## WHAT THE TASK ASKS
Give the material once more, word for word, without any images.

* Begin *

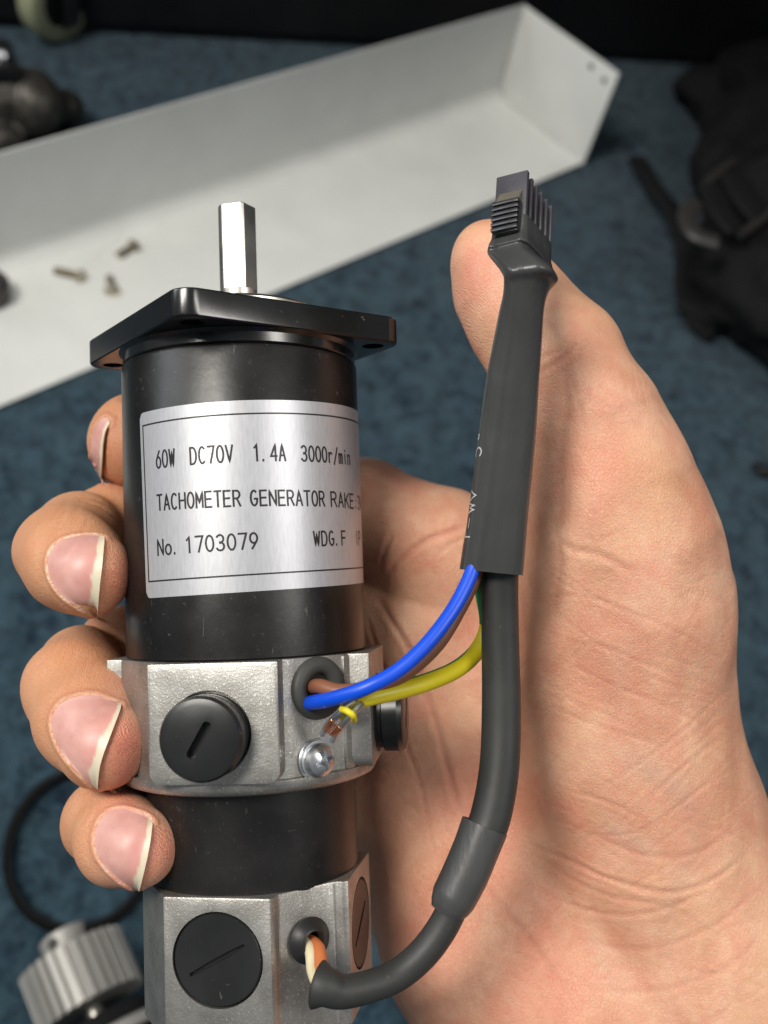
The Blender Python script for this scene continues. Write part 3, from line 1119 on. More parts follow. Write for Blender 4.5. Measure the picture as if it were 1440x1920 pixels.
# fingers (from the palm, round behind the motor, to the tips in front on the left)
idx = Field().chain([(810, 1030, 24.9, 118), (680, 962, 25.6, 100), (470, 900, 26.6, 82), (330, 862, 26.2, 78), (266, 838, 25.2, 82)], .3)
idx.chain([(262, 834, 25.0, 88), (254, 827, 24.1, 86)], .25)
mid_ = Field().chain([(780, 1180, 25.2, 110), (640, 1130, 26.2, 95), (430, 1050, 26.8, 88), (260, 1000, 25.3, 80), (205, 985, 24.0, 76)], .3)
mid_.chain([(150, 1000, 22.8, 80), (119, 1030, 21.9, 84), (138, 1055, 21.3, 91), (168, 1078, 20.6, 80)], .25)
rin = Field().chain([(770, 1350, 25.2, 108), (640, 1310, 26.2, 95), (430, 1250, 26.8, 88), (290, 1215, 25.2, 80), (225, 1215, 24.0, 78)], .3)
rin.chain([(150, 1245, 22.6, 74), (140, 1290, 21.5, 90), (168, 1350, 20.7, 97), (196, 1398, 20.0, 84)], .25)
pin = Field().chain([(760, 1510, 24.9, 100), (650, 1500, 25.8, 85), (450, 1460, 26.2, 74), (330, 1480, 24.8, 68), (280, 1490, 23.4, 68)], .25)
pin.chain([(225, 1515, 21.8, 74), (197, 1542, 20.8, 78), (226, 1572, 20.0, 82), (256, 1588, 19.6, 76)], .22)
# thumb
th = Field().chain([(923, 492, 22.2, 80), (944, 540, 22.2, 93), (985, 602, 22.1, 102), (1040, 668, 21.9, 116)], .3)
th.chain([(1052, 690, 21.9, 118), (1100, 790, 21.9, 126), (1142, 905, 22.0, 150), (1163, 1010, 22.2, 172), (1180, 1120, 22.5, 186)], .45)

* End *

## OUTPUT FOR THIS EXERCISE
The Blender Python script for this scene continues. Write part 3, from line 1119 on. More parts follow. Write for Blender 4.5. Measure the picture as if it were 1440x1920 pixels.
# fingers (from the palm, round behind the motor, to the tips in front on the left)
idx = Field().chain([(810, 1030, 24.9, 118), (680, 962, 25.6, 100), (470, 900, 26.6, 82), (330, 862, 26.2, 78), (266, 838, 25.2, 82)], .3)
idx.chain([(262, 834, 25.0, 88), (254, 827, 24.1, 86)], .25)
mid_ = Field().chain([(780, 1180, 25.2, 110), (640, 1130, 26.2, 95), (430, 1050, 26.8, 88), (260, 1000, 25.3, 80), (205, 985, 24.0, 76)], .3)
mid_.chain([(150, 1000, 22.8, 80), (119, 1030, 21.9, 84), (138, 1055, 21.3, 91), (168, 1078, 20.6, 80)], .25)
rin = Field().chain([(770, 1350, 25.2, 108), (640, 1310, 26.2, 95), (430, 1250, 26.8, 88), (290, 1215, 25.2, 80), (225, 1215, 24.0, 78)], .3)
rin.chain([(150, 1245, 22.6, 74), (140, 1290, 21.5, 90), (168, 1350, 20.7, 97), (196, 1398, 20.0, 84)], .25)
pin = Field().chain([(760, 1510, 24.9, 100), (650, 1500, 25.8, 85), (450, 1460, 26.2, 74), (330, 1480, 24.8, 68), (280, 1490, 23.4, 68)], .25)
pin.chain([(225, 1515, 21.8, 74), (197, 1542, 20.8, 78), (226, 1572, 20.0, 82), (256, 1588, 19.6, 76)], .22)
# thumb
th = Field().chain([(923, 492, 22.2, 80), (944, 540, 22.2, 93), (985, 602, 22.1, 102), (1040, 668, 21.9, 116)], .3)
th.chain([(1052, 690, 21.9, 118), (1100, 790, 21.9, 126), (1142, 905, 22.0, 150), (1163, 1010, 22.2, 172), (1180, 1120, 22.5, 186)], .45)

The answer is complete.